Khumalo was also ordered to provide a written apology to all South Africans acknowledging that his comments were hate speech. In it, he needed to admit that he was wrong, and that he would never make such remarks again. He was ordered to remove all references to the comments from social media.

Khumalo wrote two posts on Facebook in January 2016. On 4 January, amid a storm over comments made by estate agent Penny Sparrow, Khumalo wrote, “[We should] cleanse South Africa of all whites. We must act as Hitler did to the Jews. I don’t believe any more than is a large number of not so racist whit people. I’m starting to be sceptical even of those within our movement ANC. I will from today unfriend all white people I have as friends from today u must be put under the same blanket as any other racist white because secretly u all are a bunch of racist fuck heads, as we already seen.”

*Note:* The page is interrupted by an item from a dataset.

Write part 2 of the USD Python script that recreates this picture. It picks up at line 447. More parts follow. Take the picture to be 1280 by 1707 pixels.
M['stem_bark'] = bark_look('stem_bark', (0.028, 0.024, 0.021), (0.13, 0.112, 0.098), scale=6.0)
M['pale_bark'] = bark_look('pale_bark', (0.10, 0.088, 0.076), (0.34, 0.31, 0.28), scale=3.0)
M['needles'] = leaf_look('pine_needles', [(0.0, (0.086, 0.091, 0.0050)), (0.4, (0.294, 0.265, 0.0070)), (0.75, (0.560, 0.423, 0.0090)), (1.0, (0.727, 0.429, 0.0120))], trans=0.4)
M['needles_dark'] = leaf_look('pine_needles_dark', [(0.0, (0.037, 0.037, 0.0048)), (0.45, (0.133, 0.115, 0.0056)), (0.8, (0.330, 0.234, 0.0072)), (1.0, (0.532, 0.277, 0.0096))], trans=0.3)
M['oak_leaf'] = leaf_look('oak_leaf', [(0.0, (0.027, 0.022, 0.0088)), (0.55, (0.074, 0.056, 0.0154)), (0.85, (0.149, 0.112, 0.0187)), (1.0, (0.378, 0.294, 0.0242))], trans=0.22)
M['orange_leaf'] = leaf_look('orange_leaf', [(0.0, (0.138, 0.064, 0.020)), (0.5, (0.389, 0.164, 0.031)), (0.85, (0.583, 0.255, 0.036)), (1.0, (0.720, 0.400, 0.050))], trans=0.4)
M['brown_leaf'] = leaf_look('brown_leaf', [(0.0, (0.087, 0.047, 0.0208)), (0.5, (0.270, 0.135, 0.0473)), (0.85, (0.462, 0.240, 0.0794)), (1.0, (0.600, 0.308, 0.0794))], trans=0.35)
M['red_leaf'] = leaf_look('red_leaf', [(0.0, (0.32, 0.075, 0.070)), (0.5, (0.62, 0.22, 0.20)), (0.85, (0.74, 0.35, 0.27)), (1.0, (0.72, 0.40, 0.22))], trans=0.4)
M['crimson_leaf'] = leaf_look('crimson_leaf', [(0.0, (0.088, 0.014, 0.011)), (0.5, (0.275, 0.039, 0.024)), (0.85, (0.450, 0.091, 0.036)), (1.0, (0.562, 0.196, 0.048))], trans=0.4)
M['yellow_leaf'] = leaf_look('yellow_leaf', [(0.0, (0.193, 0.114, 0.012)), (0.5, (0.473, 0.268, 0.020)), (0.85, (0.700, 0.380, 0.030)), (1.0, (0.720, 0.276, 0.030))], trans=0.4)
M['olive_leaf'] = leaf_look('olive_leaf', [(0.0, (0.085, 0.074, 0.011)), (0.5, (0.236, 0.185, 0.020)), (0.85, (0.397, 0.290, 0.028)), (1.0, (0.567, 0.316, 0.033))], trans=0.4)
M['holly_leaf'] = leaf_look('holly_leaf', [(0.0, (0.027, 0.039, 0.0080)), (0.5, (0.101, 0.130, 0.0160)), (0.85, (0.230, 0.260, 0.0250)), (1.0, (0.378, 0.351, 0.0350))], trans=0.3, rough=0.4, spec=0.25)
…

In a subsequent posting, he wrote, “Noo seriously though u oppressed us when u were a minority and then manje [now] u call us monkeys and we suppose to let it slide. White people in south Africa deserve to be hacked and killed like Jews. U have the same venom moss. Look at Palestine. Noo u must be bushed [burned] alive and skinned and your off springs used as garden fertiliser.”

Khumalo, who at the time worked as a sports officer for the Gauteng provincial government, said he wrote the posts after Sparrow used the social media platform to liken black people at the beach to monkeys. He said he was “deeply hurt” and in a “state of anger”. The Equality Court fined her R150 000.

Sutherland maintained: “The thrust of this message is that whites should be ostracised, marginalised, excluded, indeed totally ‘othered’, dehumanised, and legitimately be subjected to violence.”

The judge agreed with Khumalo’s lawyer, Stuart Wilson, that the posts couldn’t literally be interpreted as a call for genocide against white South Africans, although he said it “purports to legitimise violence towards whites”.

Sutherland said that whether Khumalo’s comments were hate speech depended on the interpretation of the reader.

Defending Khumalo in his heads of argument, Wilson said Khumalo had experienced direct and indirect racism growing up in South Africa. He called the comments “grotesque”, but said they did not harm anyone. He maintained they could not reasonably be viewed as intending to incite violence and were meant only to respond to Sparrow’s insults.

The ruling said Khumalo’s posts harmed South Africa’s “social cohesion”, and could potentially harm the nation-building project.

Khumalo was brought before the Equality Court in Roodepoort previously over the same comments, when his political party, the ANC, took him to court following his Facebook comments. Without legal representation or providing evidence, he signed a settlement agreeing to pay R30 000 to a charity and to work actively towards helping achieve equality. To date, there has been no proof forthcoming that he has paid the amount.

Sutherland said the R30 000 imposed already was enough, although the court ruled that Khumalo would have to pay the SAHRC’s legal costs.

The Gauteng government put Khumalo through a disciplinary hearing, but allowed him to keep his job after he apologised for his actions.